All entries should be output exactly as they stand.

_Records to process_:
------------------------

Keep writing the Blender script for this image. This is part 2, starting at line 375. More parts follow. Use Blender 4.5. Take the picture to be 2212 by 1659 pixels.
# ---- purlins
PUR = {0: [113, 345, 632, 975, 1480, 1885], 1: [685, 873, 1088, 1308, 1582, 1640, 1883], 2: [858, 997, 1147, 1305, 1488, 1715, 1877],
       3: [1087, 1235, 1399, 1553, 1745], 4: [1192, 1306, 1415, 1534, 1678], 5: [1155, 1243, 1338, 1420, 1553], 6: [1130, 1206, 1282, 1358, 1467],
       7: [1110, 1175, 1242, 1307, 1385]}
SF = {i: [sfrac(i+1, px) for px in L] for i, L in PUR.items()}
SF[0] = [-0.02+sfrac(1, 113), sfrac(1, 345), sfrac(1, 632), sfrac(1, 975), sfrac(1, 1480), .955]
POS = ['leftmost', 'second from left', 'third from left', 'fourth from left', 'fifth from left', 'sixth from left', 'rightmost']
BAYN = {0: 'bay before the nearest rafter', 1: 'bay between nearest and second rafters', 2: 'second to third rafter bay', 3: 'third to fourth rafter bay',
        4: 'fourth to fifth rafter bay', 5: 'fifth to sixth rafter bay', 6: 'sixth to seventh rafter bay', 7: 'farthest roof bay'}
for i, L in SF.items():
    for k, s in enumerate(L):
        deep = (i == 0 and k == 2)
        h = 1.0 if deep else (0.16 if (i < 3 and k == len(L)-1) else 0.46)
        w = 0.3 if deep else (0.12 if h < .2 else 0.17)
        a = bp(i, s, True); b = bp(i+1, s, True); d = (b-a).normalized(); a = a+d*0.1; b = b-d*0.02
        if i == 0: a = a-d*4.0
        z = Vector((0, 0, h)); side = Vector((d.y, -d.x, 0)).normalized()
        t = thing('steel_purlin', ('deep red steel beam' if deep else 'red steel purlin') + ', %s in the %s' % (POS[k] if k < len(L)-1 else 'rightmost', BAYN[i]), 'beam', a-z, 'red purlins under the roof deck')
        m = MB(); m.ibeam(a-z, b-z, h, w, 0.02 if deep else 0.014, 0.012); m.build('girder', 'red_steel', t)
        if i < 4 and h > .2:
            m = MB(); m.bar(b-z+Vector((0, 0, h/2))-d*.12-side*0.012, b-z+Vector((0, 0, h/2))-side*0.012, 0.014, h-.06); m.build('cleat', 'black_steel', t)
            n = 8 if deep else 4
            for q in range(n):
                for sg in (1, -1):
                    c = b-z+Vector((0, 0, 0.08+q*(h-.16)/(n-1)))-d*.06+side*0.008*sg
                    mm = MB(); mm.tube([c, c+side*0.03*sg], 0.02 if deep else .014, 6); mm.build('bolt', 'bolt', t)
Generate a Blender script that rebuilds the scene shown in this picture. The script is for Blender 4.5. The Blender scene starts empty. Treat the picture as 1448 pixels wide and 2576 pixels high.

------------------------

_Full output_:
Keep writing the Blender script for this image. This is part 2, starting at line 375. More parts follow. Use Blender 4.5. Take the picture to be 2212 by 1659 pixels.
# ---- purlins
PUR = {0: [113, 345, 632, 975, 1480, 1885], 1: [685, 873, 1088, 1308, 1582, 1640, 1883], 2: [858, 997, 1147, 1305, 1488, 1715, 1877],
       3: [1087, 1235, 1399, 1553, 1745], 4: [1192, 1306, 1415, 1534, 1678], 5: [1155, 1243, 1338, 1420, 1553], 6: [1130, 1206, 1282, 1358, 1467],
       7: [1110, 1175, 1242, 1307, 1385]}
SF = {i: [sfrac(i+1, px) for px in L] for i, L in PUR.items()}
SF[0] = [-0.02+sfrac(1, 113), sfrac(1, 345), sfrac(1, 632), sfrac(1, 975), sfrac(1, 1480), .955]
POS = ['leftmost', 'second from left', 'third from left', 'fourth from left', 'fifth from left', 'sixth from left', 'rightmost']
BAYN = {0: 'bay before the nearest rafter', 1: 'bay between nearest and second rafters', 2: 'second to third rafter bay', 3: 'third to fourth rafter bay',
        4: 'fourth to fifth rafter bay', 5: 'fifth to sixth rafter bay', 6: 'sixth to seventh rafter bay', 7: 'farthest roof bay'}
for i, L in SF.items():
    for k, s in enumerate(L):
        deep = (i == 0 and k == 2)
        h = 1.0 if deep else (0.16 if (i < 3 and k == len(L)-1) else 0.46)
        w = 0.3 if deep else (0.12 if h < .2 else 0.17)
        a = bp(i, s, True); b = bp(i+1, s, True); d = (b-a).normalized(); a = a+d*0.1; b = b-d*0.02
        if i == 0: a = a-d*4.0
        z = Vector((0, 0, h)); side = Vector((d.y, -d.x, 0)).normalized()
        t = thing('steel_purlin', ('deep red steel beam' if deep else 'red steel purlin') + ', %s in the %s' % (POS[k] if k < len(L)-1 else 'rightmost', BAYN[i]), 'beam', a-z, 'red purlins under the roof deck')
        m = MB(); m.ibeam(a-z, b-z, h, w, 0.02 if deep else 0.014, 0.012); m.build('girder', 'red_steel', t)
        if i < 4 and h > .2:
            m = MB(); m.bar(b-z+Vector((0, 0, h/2))-d*.12-side*0.012, b-z+Vector((0, 0, h/2))-side*0.012, 0.014, h-.06); m.build('cleat', 'black_steel', t)
            n = 8 if deep else 4
            for q in range(n):
                for sg in (1, -1):
                    c = b-z+Vector((0, 0, 0.08+q*(h-.16)/(n-1)))-d*.06+side*0.008*sg
                    mm = MB(); mm.tube([c, c+side*0.03*sg], 0.02 if deep else .014, 6); mm.build('bolt', 'bolt', t)
Generate a Blender script that rebuilds the scene shown in this picture. The script is for Blender 4.5. The Blender scene starts empty. Treat the picture as 1448 pixels wide and 2576 pixels high.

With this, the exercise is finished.